A picture of Twomey and Horn together is amusing in itself. “He had to bend down to put his arm around me,” Twomey said. “It looked like a four-year-old standing next to him. … He was pushing 300 (pounds) to say the least.”

One night, Horn asked for a ride down to Atlantic City where the Pride were set to face the Surf. Twomey wasn’t taking the bus because his wife Mary wanted to come. Horn got in the front seat of Twomey’s small Hundai to drive. “He pushed back the seat so far he almost killed Mary in the back seat,” Twomey said. “And his right shoulder was in my chest while he was driving. That wasn’t fat, just big-boned.”

And Horn drove the whole way. In fact, he drove the team to a title.

“He was a nice guy to me,” Twomey said. “He was one of the most friendly. But I didn’t have anyone on that team I didn’t talk to the whole time.”

Twomey remembers watching Hobson address the crowd after the team’s Game 2 Finals win vs. Somerset when he announced he was returning as manager. That day Twomey said, “If anyone was here today, then there should be no argument of having a professional team here.”

Hobson and Somerset Patriots manager Sparky Lyle, the former Yankees reliever and Cy Young winner, had a good relationship as rival managers.

“They truly liked each other,” Twomey said. “The thing about Sparky was, he was only with his team, during the game, he was a different person. With umpires, he would confront them and tower over them. He was strong, tall, and had that mustache that was intimidating.
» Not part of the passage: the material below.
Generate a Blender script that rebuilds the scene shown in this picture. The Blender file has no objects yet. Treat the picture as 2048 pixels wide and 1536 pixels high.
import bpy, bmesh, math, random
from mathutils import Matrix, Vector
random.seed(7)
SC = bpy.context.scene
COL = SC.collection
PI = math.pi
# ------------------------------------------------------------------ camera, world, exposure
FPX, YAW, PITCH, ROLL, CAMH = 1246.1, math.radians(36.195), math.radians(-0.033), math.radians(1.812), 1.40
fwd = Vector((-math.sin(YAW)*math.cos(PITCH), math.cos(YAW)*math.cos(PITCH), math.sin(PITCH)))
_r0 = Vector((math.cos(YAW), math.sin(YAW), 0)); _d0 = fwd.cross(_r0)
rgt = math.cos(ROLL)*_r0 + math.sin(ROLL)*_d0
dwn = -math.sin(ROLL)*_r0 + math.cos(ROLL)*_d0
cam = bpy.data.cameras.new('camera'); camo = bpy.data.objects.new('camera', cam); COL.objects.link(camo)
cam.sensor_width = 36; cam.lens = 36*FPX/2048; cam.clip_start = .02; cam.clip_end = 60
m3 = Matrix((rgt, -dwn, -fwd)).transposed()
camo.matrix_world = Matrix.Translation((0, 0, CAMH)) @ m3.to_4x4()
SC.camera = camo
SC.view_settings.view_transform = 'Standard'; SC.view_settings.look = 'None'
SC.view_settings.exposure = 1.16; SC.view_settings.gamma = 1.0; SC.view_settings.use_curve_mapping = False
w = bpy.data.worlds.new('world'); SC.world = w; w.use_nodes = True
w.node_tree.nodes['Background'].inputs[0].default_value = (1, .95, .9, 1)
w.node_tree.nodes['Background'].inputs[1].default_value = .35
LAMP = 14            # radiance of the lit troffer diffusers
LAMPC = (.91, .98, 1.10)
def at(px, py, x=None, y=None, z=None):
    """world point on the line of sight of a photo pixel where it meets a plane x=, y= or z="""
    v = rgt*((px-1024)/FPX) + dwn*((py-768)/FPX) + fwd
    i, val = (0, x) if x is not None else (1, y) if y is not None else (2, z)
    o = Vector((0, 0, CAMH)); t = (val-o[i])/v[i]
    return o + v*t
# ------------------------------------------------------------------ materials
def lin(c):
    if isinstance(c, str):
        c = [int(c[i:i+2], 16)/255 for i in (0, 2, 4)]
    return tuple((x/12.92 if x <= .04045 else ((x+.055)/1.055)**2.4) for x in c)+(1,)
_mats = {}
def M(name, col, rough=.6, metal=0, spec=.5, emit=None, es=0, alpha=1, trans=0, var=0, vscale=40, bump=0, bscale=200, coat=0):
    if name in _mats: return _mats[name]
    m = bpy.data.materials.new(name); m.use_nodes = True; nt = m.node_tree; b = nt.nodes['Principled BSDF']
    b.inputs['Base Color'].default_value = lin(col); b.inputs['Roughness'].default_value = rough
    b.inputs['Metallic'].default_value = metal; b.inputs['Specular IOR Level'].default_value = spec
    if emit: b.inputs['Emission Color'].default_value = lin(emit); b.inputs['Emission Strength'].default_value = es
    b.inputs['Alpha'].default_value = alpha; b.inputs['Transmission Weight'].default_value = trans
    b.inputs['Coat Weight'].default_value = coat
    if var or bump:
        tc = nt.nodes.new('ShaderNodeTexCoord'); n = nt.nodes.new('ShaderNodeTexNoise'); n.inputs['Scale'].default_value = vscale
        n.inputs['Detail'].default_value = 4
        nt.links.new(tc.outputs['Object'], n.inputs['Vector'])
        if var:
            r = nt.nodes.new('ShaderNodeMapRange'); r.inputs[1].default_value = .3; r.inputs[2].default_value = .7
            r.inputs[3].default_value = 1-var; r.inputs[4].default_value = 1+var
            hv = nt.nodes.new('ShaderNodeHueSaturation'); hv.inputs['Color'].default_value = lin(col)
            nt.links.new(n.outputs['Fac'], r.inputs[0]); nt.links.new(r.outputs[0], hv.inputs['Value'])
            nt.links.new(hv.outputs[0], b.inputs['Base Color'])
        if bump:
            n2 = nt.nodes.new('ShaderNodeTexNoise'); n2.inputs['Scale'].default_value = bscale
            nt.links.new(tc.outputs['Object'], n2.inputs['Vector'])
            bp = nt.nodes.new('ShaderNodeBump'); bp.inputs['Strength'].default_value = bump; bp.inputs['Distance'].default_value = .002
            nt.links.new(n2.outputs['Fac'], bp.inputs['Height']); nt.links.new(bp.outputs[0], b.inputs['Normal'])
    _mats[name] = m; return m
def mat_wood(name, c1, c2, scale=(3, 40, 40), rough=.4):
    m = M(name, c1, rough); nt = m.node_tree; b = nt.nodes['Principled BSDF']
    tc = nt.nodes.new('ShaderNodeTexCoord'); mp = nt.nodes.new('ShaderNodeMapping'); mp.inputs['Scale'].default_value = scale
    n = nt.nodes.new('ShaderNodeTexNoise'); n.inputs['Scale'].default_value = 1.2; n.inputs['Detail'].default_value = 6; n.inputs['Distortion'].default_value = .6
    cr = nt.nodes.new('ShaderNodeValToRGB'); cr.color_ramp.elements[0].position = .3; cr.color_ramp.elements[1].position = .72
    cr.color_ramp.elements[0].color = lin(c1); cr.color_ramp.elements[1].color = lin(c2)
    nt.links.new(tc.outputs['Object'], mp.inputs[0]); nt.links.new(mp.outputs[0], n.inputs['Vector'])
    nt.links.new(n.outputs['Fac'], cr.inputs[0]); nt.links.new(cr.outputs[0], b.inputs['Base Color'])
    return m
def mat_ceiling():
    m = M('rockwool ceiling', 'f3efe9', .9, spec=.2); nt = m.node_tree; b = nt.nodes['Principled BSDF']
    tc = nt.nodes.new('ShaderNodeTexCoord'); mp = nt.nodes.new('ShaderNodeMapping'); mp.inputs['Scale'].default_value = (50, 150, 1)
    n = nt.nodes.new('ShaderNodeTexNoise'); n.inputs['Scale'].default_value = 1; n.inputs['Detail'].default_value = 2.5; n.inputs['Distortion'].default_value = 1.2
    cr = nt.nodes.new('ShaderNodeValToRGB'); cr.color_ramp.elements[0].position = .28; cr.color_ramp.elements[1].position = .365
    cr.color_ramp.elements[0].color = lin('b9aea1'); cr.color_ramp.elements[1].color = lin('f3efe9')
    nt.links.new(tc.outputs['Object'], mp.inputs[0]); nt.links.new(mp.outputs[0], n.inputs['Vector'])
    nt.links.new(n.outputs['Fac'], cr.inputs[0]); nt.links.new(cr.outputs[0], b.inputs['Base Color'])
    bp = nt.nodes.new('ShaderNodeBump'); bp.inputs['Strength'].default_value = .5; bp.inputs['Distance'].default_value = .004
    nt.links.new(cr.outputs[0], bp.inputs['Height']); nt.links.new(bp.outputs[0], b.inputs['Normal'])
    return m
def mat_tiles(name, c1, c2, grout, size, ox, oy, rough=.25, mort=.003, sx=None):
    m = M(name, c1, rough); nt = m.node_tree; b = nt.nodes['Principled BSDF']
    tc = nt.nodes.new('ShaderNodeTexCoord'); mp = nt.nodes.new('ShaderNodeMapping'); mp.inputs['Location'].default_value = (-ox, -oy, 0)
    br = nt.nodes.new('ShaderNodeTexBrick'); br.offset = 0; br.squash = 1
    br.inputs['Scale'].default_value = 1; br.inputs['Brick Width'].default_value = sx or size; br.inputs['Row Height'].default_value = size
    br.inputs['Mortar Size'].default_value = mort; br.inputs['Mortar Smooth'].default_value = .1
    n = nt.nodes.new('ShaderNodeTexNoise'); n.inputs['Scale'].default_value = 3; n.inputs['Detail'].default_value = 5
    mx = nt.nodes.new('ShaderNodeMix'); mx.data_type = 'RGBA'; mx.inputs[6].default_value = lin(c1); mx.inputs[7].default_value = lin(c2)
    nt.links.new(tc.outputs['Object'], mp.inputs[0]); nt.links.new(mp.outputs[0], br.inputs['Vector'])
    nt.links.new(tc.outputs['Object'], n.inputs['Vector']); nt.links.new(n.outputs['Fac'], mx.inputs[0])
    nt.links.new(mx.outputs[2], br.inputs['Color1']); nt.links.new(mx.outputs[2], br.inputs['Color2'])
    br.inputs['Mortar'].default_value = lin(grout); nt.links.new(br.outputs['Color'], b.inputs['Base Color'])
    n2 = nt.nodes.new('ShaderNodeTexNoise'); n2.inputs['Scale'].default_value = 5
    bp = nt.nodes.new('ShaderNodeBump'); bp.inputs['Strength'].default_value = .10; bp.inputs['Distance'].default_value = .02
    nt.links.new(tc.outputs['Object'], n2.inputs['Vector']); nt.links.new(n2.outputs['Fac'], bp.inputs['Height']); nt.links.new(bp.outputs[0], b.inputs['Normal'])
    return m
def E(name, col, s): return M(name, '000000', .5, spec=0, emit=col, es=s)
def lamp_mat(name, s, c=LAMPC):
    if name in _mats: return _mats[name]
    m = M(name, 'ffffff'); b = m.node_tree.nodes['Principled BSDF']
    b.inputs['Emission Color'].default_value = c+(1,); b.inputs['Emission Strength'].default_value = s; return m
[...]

“You could see how he seethed during a ball game. He was really into it – like Butch.”

But that year – the first of three championship meetings between the franchises – Hobson’s Pride prevailed. Upon the team’s return from New Jersey, there was a celebration from Holman Stadium to City Hall.

“I remember the fire station at Amherst Street, how the guys were all there saluting us,” Twomey said. “And then we went to City Hall. I still have the key to the city. Butch made a speech on the City Hall steps and he had a big cowboy hat on.”

Nothing like that championship feeling, or the memories of all the usually overlooked moments that go with it.